The "pair_modify"_pair_modify.html mix, shift, table, and tail options are not 
relevant for granular pair styles.

These pair styles write their information to "binary restart files"_restart.html, 
so a pair_style command does not need to be specified in an input script that reads a restart file.

IMPORTANT NOTE: The material properties are not written to restart files! Thus, if you 
restart a simulation, you have to re-define them (by using the fixes mentioned above).

These pair styles can only be used via the pair keyword of the "run_style respa"_run_style.html 
command. They do not support the inner, middle, outer keywords. 

[Restrictions:]

These pair styles require that atoms store torque and angular velocity (omega) as defined by the "atom_style"_atom_style.html. They also require a per-particle radius is stored. The {granular} atom style does all of this.
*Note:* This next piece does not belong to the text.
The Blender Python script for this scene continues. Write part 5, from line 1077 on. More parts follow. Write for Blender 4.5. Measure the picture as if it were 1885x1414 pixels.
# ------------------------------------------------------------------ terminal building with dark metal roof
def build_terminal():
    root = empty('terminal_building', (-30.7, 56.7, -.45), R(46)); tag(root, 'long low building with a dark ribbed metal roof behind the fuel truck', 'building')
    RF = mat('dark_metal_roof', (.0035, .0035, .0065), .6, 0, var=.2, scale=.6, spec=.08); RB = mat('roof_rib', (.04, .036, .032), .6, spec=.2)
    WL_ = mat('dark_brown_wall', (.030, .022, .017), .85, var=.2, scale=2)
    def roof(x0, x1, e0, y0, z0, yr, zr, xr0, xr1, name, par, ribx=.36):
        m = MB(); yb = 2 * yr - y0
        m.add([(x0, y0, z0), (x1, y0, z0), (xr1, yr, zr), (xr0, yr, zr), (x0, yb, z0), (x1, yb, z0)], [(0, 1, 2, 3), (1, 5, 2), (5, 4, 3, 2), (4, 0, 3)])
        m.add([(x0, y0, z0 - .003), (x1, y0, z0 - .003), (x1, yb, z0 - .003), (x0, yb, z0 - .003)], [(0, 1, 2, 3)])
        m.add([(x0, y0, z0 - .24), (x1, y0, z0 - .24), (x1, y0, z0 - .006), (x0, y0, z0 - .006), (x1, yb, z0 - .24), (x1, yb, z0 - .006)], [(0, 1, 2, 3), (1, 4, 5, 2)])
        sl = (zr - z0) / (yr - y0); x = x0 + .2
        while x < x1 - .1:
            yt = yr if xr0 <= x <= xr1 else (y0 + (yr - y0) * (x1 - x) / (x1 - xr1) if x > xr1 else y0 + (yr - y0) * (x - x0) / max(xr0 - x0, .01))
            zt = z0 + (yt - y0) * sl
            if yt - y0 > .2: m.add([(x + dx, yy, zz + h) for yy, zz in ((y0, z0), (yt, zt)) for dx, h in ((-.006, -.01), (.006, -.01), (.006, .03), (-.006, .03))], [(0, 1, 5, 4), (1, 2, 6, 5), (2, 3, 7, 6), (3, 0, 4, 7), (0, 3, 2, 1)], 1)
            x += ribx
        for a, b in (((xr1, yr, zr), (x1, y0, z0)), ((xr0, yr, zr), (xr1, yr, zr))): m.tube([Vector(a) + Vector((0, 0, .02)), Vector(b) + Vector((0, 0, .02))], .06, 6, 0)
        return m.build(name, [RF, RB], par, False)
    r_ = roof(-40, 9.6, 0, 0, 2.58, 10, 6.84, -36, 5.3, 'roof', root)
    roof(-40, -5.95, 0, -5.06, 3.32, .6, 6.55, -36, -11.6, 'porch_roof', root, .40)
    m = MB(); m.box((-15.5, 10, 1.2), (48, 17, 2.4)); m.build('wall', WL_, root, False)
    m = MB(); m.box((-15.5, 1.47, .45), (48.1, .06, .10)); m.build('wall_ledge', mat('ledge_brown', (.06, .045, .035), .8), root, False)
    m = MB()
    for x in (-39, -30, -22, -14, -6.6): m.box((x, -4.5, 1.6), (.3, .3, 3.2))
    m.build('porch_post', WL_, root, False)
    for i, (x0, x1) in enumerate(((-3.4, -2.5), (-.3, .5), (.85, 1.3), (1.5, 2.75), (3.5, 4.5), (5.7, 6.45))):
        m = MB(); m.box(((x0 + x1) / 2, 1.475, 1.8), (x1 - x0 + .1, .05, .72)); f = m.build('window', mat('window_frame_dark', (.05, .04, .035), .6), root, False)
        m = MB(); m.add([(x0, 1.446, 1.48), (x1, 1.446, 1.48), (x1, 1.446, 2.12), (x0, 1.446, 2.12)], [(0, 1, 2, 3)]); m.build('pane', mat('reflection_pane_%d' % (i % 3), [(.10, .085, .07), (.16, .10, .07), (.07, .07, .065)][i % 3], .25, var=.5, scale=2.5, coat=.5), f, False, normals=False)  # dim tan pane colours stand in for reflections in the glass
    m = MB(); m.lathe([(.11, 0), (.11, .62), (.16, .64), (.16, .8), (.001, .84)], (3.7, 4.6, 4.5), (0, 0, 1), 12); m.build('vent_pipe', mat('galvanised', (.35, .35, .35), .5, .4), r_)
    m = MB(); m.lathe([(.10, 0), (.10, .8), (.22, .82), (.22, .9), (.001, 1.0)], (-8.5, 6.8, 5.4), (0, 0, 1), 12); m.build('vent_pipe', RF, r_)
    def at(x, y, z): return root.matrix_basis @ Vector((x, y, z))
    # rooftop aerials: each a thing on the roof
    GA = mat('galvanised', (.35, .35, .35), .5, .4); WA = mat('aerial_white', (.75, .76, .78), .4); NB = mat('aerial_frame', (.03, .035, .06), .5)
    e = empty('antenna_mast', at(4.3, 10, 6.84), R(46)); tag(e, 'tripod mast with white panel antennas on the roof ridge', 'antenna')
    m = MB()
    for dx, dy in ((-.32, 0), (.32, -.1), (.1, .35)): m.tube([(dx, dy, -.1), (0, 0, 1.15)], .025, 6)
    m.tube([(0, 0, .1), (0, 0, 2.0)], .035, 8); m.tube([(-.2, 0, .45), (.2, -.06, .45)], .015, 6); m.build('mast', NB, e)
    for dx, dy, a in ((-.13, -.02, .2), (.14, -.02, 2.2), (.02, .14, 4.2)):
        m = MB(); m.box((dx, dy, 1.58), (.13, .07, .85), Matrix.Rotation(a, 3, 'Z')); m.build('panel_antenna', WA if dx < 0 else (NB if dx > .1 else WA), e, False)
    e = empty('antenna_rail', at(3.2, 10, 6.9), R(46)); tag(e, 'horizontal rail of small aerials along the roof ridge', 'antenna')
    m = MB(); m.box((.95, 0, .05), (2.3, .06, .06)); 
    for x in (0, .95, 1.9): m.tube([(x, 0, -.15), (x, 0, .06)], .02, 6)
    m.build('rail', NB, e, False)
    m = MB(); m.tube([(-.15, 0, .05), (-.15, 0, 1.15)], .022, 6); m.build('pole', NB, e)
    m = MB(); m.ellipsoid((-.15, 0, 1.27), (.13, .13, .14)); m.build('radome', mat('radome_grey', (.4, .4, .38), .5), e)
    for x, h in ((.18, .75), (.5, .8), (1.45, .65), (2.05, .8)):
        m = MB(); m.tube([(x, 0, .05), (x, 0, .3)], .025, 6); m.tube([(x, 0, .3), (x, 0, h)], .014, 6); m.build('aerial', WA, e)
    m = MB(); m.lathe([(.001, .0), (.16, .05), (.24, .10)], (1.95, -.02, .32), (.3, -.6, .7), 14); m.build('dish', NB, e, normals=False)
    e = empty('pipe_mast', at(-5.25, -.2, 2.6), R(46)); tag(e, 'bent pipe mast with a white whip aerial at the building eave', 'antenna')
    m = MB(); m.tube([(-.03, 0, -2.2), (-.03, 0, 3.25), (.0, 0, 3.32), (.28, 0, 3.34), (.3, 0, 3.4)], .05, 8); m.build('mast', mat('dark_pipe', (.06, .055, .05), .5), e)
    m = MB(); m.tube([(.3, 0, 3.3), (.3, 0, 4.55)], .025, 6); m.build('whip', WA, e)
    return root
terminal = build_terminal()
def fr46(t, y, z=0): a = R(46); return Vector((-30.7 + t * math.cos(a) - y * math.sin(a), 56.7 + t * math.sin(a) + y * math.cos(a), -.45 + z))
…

This pair style requires you to use the "communicate vel yes"_communicate.html option so that velocites are stored by ghost atoms.

Only unit system that are self-consistent (si, cgs, lj) can be used with this pair style.

Parameters are restricted to their physical range (e.g. FluidViscosity > 0)
If using SI units, youngsModulus must be > 5e6
If using CGS units, youngsModulus must be > 5e5

[Related commands:]

"pair_coeff"_pair_coeff.html

[Default:] 

{rolling_friction} = 'off'
{cohesion} = 'off'
{tangential_damping} = 'on'
{absolute_damping} = 'off'
{store_force} = 'no'
{viscous} = 'off'

:line

[(Di Renzo)] Alberto Di Renzo, Francesco Paolo Di Maio, CES, 59 (3), p 525–541 (2004).

[(Ai)] Jun Ai, Jian-Fei Chen, J. Michael Rotter, Jin Y. Ooi, Powder Technology, 206 (3), p 269-282 (2011).

[(Brilliantov)] Brilliantov, Spahn, Hertzsch, Poschel, Phys Rev E, 53, p 5382-5392 (1996).

[(Silbert)] Silbert, Ertas, Grest, Halsey, Levine, Plimpton, Phys Rev E, 64, p 051302 (2001).

[(Zhang)] Zhang and Makse, Phys Rev E, 72, p 011301 (2005). 

:link(Legendre)
[(Legendre)] Legendre, Daniel and Guiraud. Phys. Fluids 17, 097105 (2005).